Prepare ssl/ and start NGINX for ACME challenges

This is the only time we map NGINX directly to port 80. In the current setup, HAProxy is mapped to port 80 and handle HTTP connections.

docker-compose down # Shut down all services for the moment
mkdir -p ssl # Be sure that ssl/ exist
docker-compose run -p 80:80 -d nginx # Run only NGINX on port 80 for ACME challenges
Generate the certificates the first time

For Matrix

export SSL_DOMAIN=matrix.yourdomain.com
docker run -v $PWD/letsencrypt:/etc/letsencrypt -v $PWD/static/:/var/lib/letsencrypt certbot/certbot:latest certonly --agree-tos --email [email protected] --webroot -w /var/lib/letsencrypt -d $SSL_DOMAIN
cp -rL letsencrypt/live/$SSL_DOMAIN ssl/

For TURN

export SSL_DOMAIN=turn.yourdomain.com
docker run -v $PWD/letsencrypt:/etc/letsencrypt -v $PWD/static/:/var/lib/letsencrypt certbot/certbot:latest certonly --agree-tos --email [email protected] --webroot -w /var/lib/letsencrypt -d $SSL_DOMAIN
cp -rL letsencrypt/live/$SSL_DOMAIN ssl/
Shutdown NGINX
docker-compose down

If you have your own SSL certificates

If you generated SSL certificates yourself, using another method :

  • Create the folder ssl/matrix.mynewchat.com/
  • Copy SSL certificates for matrix.mynewchat.com to ssl/matrix.mynewchat.com/
  • Create the folder ssl/turn.mynewchat.com/
  • Copy SSL certificates for turn.mynewchat.com to ssl/turn.mynewchat.com

In both cases, generate complete.pem for HAProxy

cd ssl/matrix.yourdomain.com
cat fullchain.pem privkey.pem > complete.pem
cd -

If you don't do this now, when starting HAProxy through docker-compose, a folder ssl/matrix.yourdomain.com/complete.pem will be created automatically by Docker.
In such case, remove the ssl/matrix.yourdomain.com/complete.pem folder, then cat the files.

Postgres

  • Edit env/postgres.env and setup the credentials you would like to use for this server instance.

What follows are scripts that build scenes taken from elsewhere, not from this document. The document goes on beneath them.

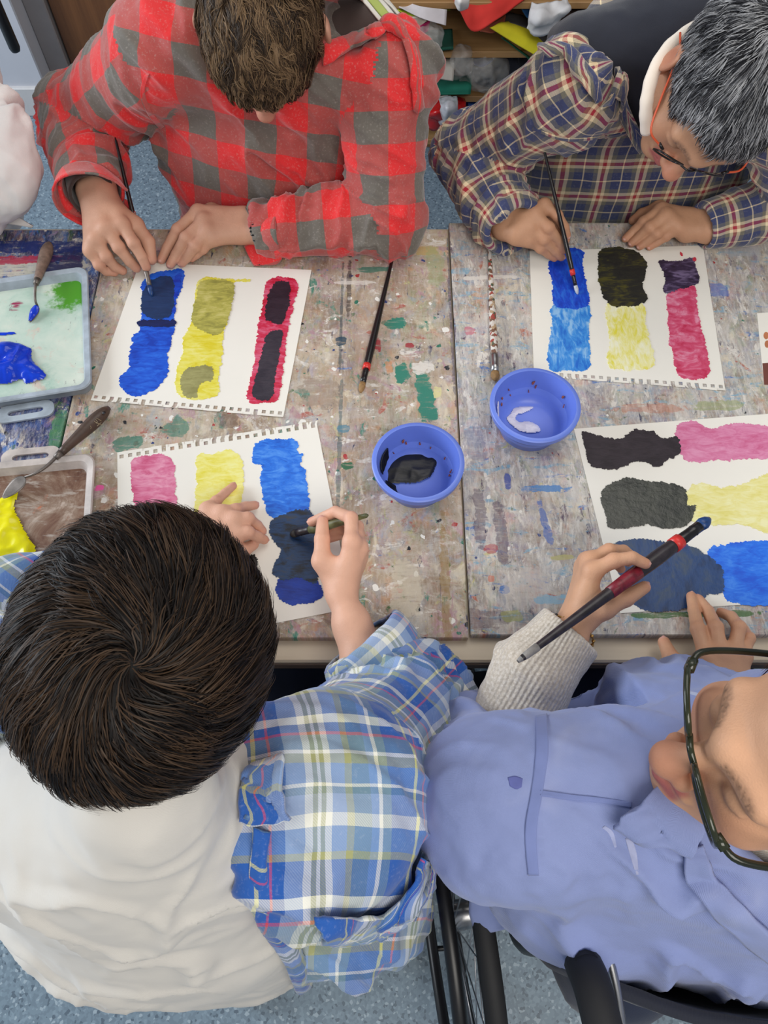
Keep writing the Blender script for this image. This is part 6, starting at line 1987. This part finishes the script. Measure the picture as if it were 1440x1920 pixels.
for m in (-1, 1):
    x = m * .298
    w_ = obj('wheel', tube(ringpts(x, .293), .0155, 12, closed=True), M['black_rubber'], wc)
    obj('rim', tube(ringpts(x, .274), .008, 8, closed=True), M['steel'], w_)
    obj('hand_rim', tube(ringpts(x + m * .045, .262), .0105, 10, closed=True), M['black_plastic'], w_)
    for a in np.linspace(.3, 2 * math.pi + .3, 6, endpoint=False):
        obj('rim_stub', tube([WL(x, -.07 + .272 * math.cos(a), .31 + .272 * math.sin(a)), WL(x + m * .045, -.07 + .262 * math.cos(a), .31 + .262 * math.sin(a))], .005, 6), M['black_plastic'], w_)
    obj('hub', tube([WL(x - m * .05, -.07, .31), WL(x - m * .02, -.07, .31), WL(x + m * .02, -.07, .31), WL(x + m * .03, -.07, .31)], [.014, .024, .024, .010], 16), M['steel'], w_)
    for k in range(24):
        a = 2 * math.pi * k / 24
        b = a + (.5 if k % 2 else -.5)
        obj('spoke', tube([WL(x + (m * .016 if k % 2 else -m * .016), -.07 + .022 * math.cos(b), .31 + .022 * math.sin(b)), WL(x, -.07 + .272 * math.cos(a), .31 + .272 * math.sin(a))], .0012, 5), M['steel'], w_)
    xx = m * .235
    obj('frame_tube', tube(catmull([WL(xx, -.115, .90), WL(xx, -.11, .70), WL(xx, -.10, .47), WL(xx, .05, .45), WL(xx, .30, .44), WL(xx, .38, .30), WL(xx, .42, .12)], 40), .0125, 12), M['black_plastic'], wc)
    obj('push_handle', tube(catmull([WL(xx, -.115, .88), WL(xx, -.14, .905), WL(xx, -.21, .915), WL(xx, -.28, .915)], 16), [.019] * 15 + [.015], 16), M['black_rubber'], wc)
    obj('brake_lever', tube(catmull([WL(xx - m * .03, -.10, .87), WL(xx - m * .03, -.15, .87), WL(xx - m * .02, -.21, .88)], 12), .005, 8), M['steel'], wc)
    obj('side_guard', box((0, 0, 0), (.001, .001, .001)), M['black_plastic'], wc) if False else None
    obj('castor', tube([WL(xx + .0 + .07 * 0, .36 + .07 * math.cos(a), .075 + .07 * math.sin(a)) for a in np.linspace(0, 2 * math.pi, 26, endpoint=False)], .012, 8, closed=True), M['black_rubber'], wc)
    obj('axle_tube', tube([WL(xx, -.07, .31), WL(xx, -.07, .46)], .011, 10), M['black_plastic'], wc)
obj('cross_tube', tube([WL(-.26, -.07, .31), WL(.26, -.07, .31)], .012, 12), M['black_plastic'], wc)
sheet('seat_sling', [[WL(-.23, -.13, .47), WL(0, -.13, .45), WL(.23, -.13, .47)], [WL(-.23, .1, .46), WL(0, .1, .44), WL(.23, .1, .46)], [WL(-.23, .3, .455), WL(0, .3, .44), WL(.23, .3, .455)]], M['navy'], wc, .012, 16, 16)
sheet('back_sling', [[WL(-.235, -.095, .52), WL(-.12, -.16, .52), WL(0, -.18, .52), WL(.12, -.16, .52), WL(.235, -.095, .52)], [WL(-.24, -.12, .70), WL(-.12, -.18, .70), WL(0, -.205, .70), WL(.12, -.18, .70), WL(.24, -.12, .70)], [WL(-.24, -.125, .84), WL(-.12, -.18, .84), WL(0, -.205, .84), WL(.12, -.18, .84), WL(.24, -.125, .84)]], M['navy'], wc, .014, 30, 24, .002, 4)

# ------------------------------------------------------------------ stool of the dark-haired person
stl = empty('swivel_stool', (-.24, -.03, 0), 'black swivel stool on castors under the dark-haired person', 'stool')
c0 = np.array([-.20, .06, 0])
obj('seat_pad', lathe([(0, .37), (.14, .37), (.155, .38), (.16, .40), (.15, .42), (.13, .425), (0, .425)], c0, 40), M['navy'], stl)
obj('column', tube([c0 + [0, 0, .10], c0 + [0, 0, .37]], .025, 16), M['black_plastic'], stl)
for k in range(5):
    a = math.radians(-39 + 72 * k)
    e = c0 + np.array([math.cos(a) * .22, math.sin(a) * .22, 0])
    obj('base_arm', tube([c0 + [0, 0, .11], c0 * .3 + e * .7 + [0, 0, .09], e + [0, 0, .075]], [.022, .018, .015], 10), M['black_plastic'], stl)
    ax = np.array([-math.sin(a), math.cos(a), 0])
    for m in (-1, 1):
        obj('castor', lathe([(0, -.008), (.022, -.008), (.0265, -.005), (.0265, .005), (.022, .008), (0, .008)], e + ax * .011 * m + [0, 0, .027], 24, ax), M['black_rubber'], stl)
    obj('castor_fork', tube([e + [0, 0, .03], e + [0, 0, .075]], .009, 10), M['black_plastic'], stl)
# plain stools that carry the two people across the table
for x_, lb in ((-.19, 'stool under the person in the red check shirt'), (.49, 'stool under the person in the navy tartan shirt')):
    st2 = empty('wooden_stool', (x_, 1.45, 0), 'wooden ' + lb, 'stool', 'wooden stools behind the table')
    obj('seat', box((x_ - .18, 1.30, .41), (x_ + .18, 1.60, .44), .006), M['brown_wood'], st2, False)
    for sx in (-1, 1):
        for sy in (-1, 1):
            obj('leg', tube([(x_ + sx * .16, 1.45 + sy * .13, 0), (x_ + sx * .14, 1.45 + sy * .11, .41)], .016, 10), M['brown_wood'], st2)
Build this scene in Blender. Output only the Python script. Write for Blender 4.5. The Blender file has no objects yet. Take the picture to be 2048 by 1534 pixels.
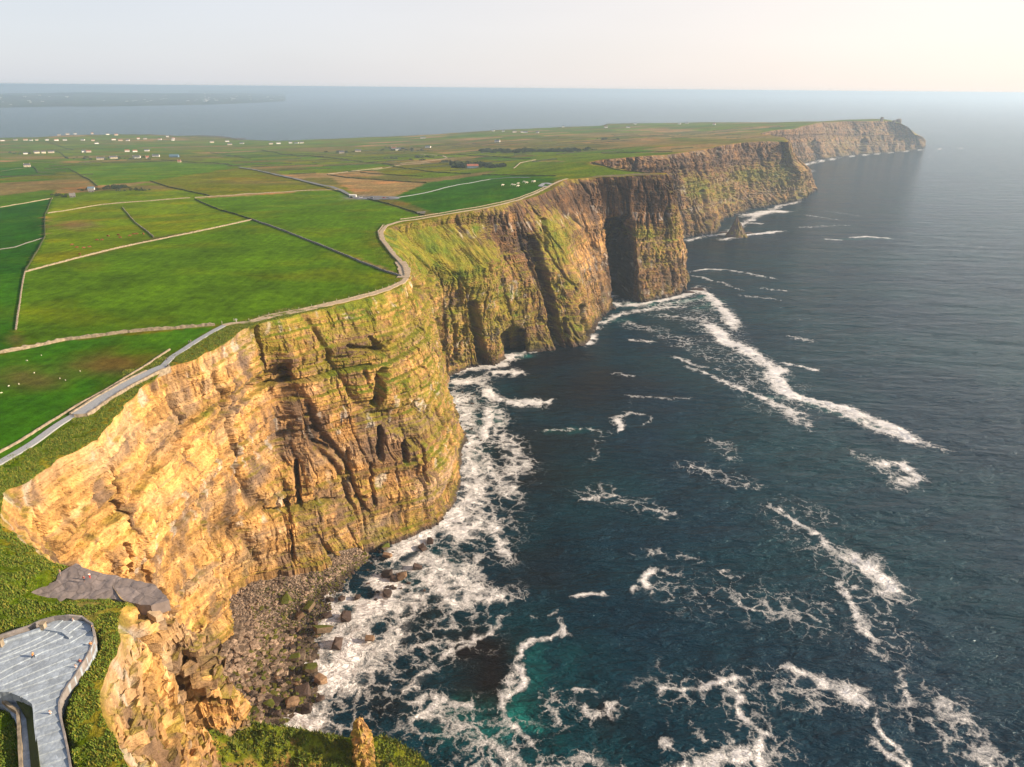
import bpy, bmesh, math, random
import numpy as np
from mathutils import Vector, Matrix
from mathutils.geometry import delaunay_2d_cdt
R = math.radians
random.seed(7)
scene = bpy.context.scene
COL = scene.collection

# ---------------------------------------------------------------- camera
CAM_H = 270.0
PITCH, ROLL, FOC = 22.16, 0.5, 1450.0            # degrees down, degrees, focal length in pixels of a 2048 px wide frame
cd = bpy.data.cameras.new('camera')
cam = bpy.data.objects.new('camera', cd)
COL.objects.link(cam)
cd.sensor_width = 36.0
cd.lens = 36.0 * FOC / 2048.0
cd.clip_start = 1.0
cd.clip_end = 400000.0
Rm = Matrix.Rotation(R(90 - PITCH), 3, 'X') @ Matrix.Rotation(R(ROLL), 3, 'Z')
cam.matrix_world = Matrix.Translation((0, 0, CAM_H)) @ Rm.to_4x4()
scene.camera = cam

# ---------------------------------------------------------------- light
SUN_EL, SUN_AZ = 21.0, 94.0                      # azimuth measured clockwise from +Y (the view direction)
world = bpy.data.worlds.new('World')
scene.world = world
world.use_nodes = True
wn = world.node_tree.nodes
wl = world.node_tree.links
wn.clear()
sky = wn.new('ShaderNodeTexSky')
sky.sky_type = 'NISHITA'
sky.sun_disc = False
sky.sun_elevation = R(SUN_EL)
sky.sun_rotation = R(SUN_AZ)
sky.altitude = 0
sky.air_density = 1.0
sky.dust_density = 1.0
sky.ozone_density = 1.6
bg = wn.new('ShaderNodeBackground')
bg.inputs['Strength'].default_value = 0.09
wo = wn.new('ShaderNodeOutputWorld')
# a thin veil of high cloud over the whole sky: cool away from the sun, cream towards it
tc = wn.new('ShaderNodeTexCoord')
dt = wn.new('ShaderNodeVectorMath'); dt.operation = 'DOT_PRODUCT'
wl.new(tc.outputs['Generated'], dt.inputs[0])
dt.inputs[1].default_value = (math.sin(R(SUN_AZ)), math.cos(R(SUN_AZ)), 0.1)
mr = wn.new('ShaderNodeMapRange'); mr.interpolation_type = 'SMOOTHSTEP'
mr.inputs['From Min'].default_value = -0.75; mr.inputs['From Max'].default_value = 0.95
wl.new(dt.outputs['Value'], mr.inputs['Value'])
vl = wn.new('ShaderNodeMix'); vl.data_type = 'RGBA'
wl.new(mr.outputs[0], vl.inputs[0])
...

The PostgreSQL instance should NOT be accessible from the outside though, unless you understand what you're doing.

Final checklist (once you got the SSL certificates)

Let's say that :

  • your new domain name for your Matrix server is matrix.mynewchat.com

  • your new domain name for your TURN server is turn.mynewchat.com

  • Fork this repository

  • Clone it git clone https://github.com/YourUserName/matrix-coturn-docker-setup --depth 1

  • In static/.well-known/matrix/server change occurences of matrix.yourdomain.com to matrix.mynewchat.com

  • In static/config.json change occurences of matrix.yourdomain.com to matrix.mynewchat.com

  • In docker-compose.yml change occurences of matrix.yourdomain.com to matrix.mynewchat.com

  • In nginx/conf/nginx.conf change occurences of matrix.yourdomain.com to matrix.mynewchat.com

  • In haproxy/conf/haproxy.cfg change occurences of matrix.yourdomain.com to matrix.mynewchat.com

  • In docker-compose.yml change occurences of turn.yourdomain.com to turn.mynewchat.com

  • In coturn/conf/turnserver.conf change occurences of turn.yourdomain.com to turn.mynewchat.com

  • In docker-compose.yml edit the following properties, based on your preferences, by modifying the part after the '='. Avoid using quotes in the environment variables :

    • - SYNAPSE_REPORT_STATS=yes # Can be set to "no"
    • - SYNAPSE_VOIP_TURN_USERNAME=turn_username
    • - SYNAPSE_VOIP_TURN_PASSWORD=turn_password
  • Download a Riot-web release from their webpage https://github.com/vector-im/riot-web/releases

  • Extract the archive and move all the content from riot-vx.y.z to static/

Run it

  • From this repo, run :
docker-compose up -d

Add users

To your Synapse server

docker-compose exec synapse register_new_matrix_user -c /etc/synapse/homeserver.d/registration.yaml -u chat_user -p chat_password -a http://localhost:8008

To your TURN server

docker-compose exec coturn turnadmin -a -b "/srv/coturn/turndb" -u turn_username -p turn_password -r turn.yourdomain.com

TURN is used to help the users wanting to do direct VOIP configure their firewalls, and NAT setup.
This remove the complexity of VOIP communications, without requiring a middleman server (who could record the entire session).

If SYNAPSE_VOIP_TURN_USERNAME is not set to an empty string in the matrix configuration part, the user should be added ASAP, else CoTURN will reject the authentication request and fail VOIP setups.